Thursday, February 28, 2013
EU report denounces "provocative" Israeli settlement building
By Ori Lewis
JERUSALEM (Reuters) - Israeli building on occupied land poses the most serious threat to the creation of a Palestinian state, EU diplomats said in a report leaked on Wednesday, urging Europe not to fund any settlement activities.
A view shows the West Bank Jewish settlement of Maale Adumim near Jerusalem in this picture taken December 4, 2012. REUTERS/Ammar Awad |
The non-binding document by European Union consul generals in East Jerusalem and the West Bank, territory captured in a 1967 war, said the 27-nation bloc should be diligent in ensuring settlements are excluded from trade benefits enjoyed by Israel.
"Settlement construction remains the biggest single threat to the two-state solution. It is systematic, deliberate and provocative," said the internal report that was sent to Brussels for consideration earlier this month.
Israeli leaders have repeatedly spurned international calls to stop settlement activity on land Palestinians seek for a future state. Citing historical and Biblical links to Jerusalem and the West Bank, Israel says it has a right to build there.

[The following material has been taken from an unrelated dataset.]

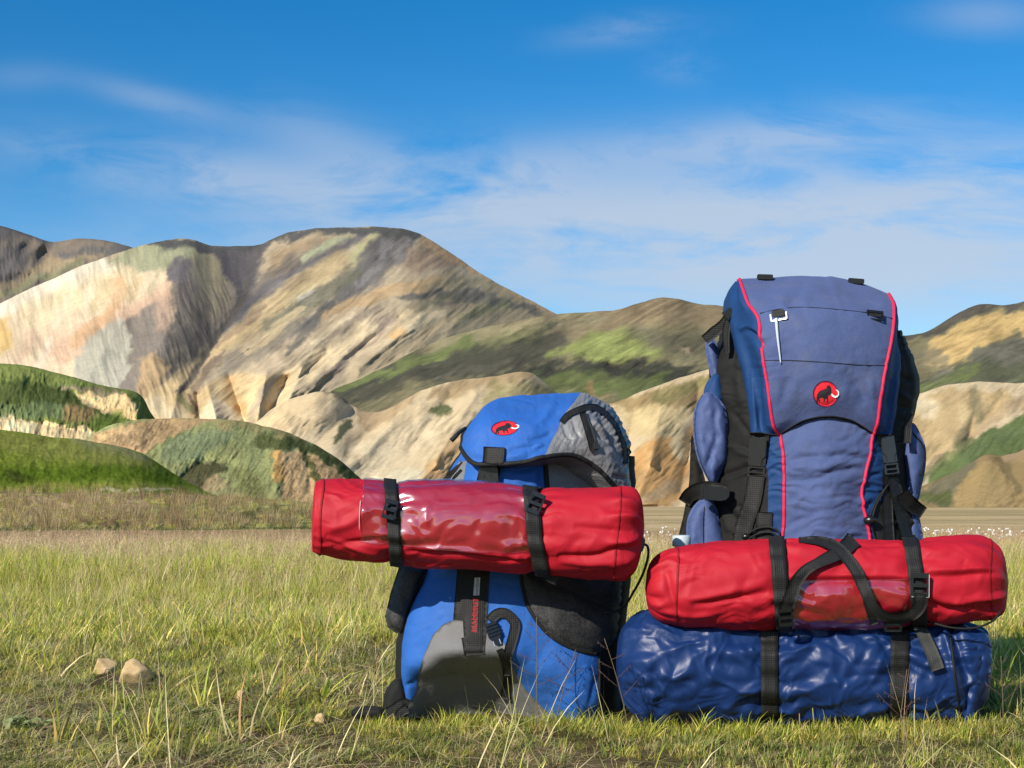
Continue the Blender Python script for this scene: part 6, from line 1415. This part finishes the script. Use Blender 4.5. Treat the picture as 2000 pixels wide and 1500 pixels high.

The report denounced Israel's treatment of Palestinians in East Jerusalem. It also urged EU states "not to support ... research, education and technological cooperation" and to discourage investment in Israeli firms operating in occupied territory.
European countries, the report added, should consider barring entry to their territory of "known violent settlers".
Yigal Palmor, an Israeli Foreign Ministry spokesman, said the document would not help efforts to further peace.
"A diplomat's mission is to build bridges and bring people together, not to foster confrontation. The EU consuls have clearly failed in their mission," he said.
Senior Palestinian politician Hana Ashrawi welcomed the report and urged EU states to heed its recommendations.
"Now is the time to exercise the political will that is required to hold Israel accountable before any and all chances for peace are destroyed," she said in a statement.
JERUSALEM PROBLEMS
Palestinian-Israeli peace talks broke down in 2010 after Israel ended a partial moratorium on settlement construction.
Some 325,000 Jewish settlers live in the West Bank and a further 200,000 reside in East Jerusalem. Some 250,000 Palestinians also live in Jerusalem, which Israel annexed after 1967 in a move that was never internationally recognised.
The EU envoys said Arabs faced persistent problems in the city, including demolitions and evictions, "restrictive" planning, "discriminatory access" to religious sites, "inequitable" education and "difficult access" to health care.
The report identified construction in large urban settlements that lie between Jerusalem and the Palestinian West Bank town of Bethlehem as "the most significant and problematic plans" that Israel was currently advancing.
Israeli Prime Minister Benjamin Netanyahu, defying international condemnation, has also pledged to build more than 3,000 settler homes in the so-called E1 corridor near Jerusalem.
The report said building in E1 "is set to cut off East Jerusalem from the rest of the West Bank". Israel, which announced the project after the United Nations granted de facto recognition to a Palestinian state last November, has said construction in the area is at least a year away.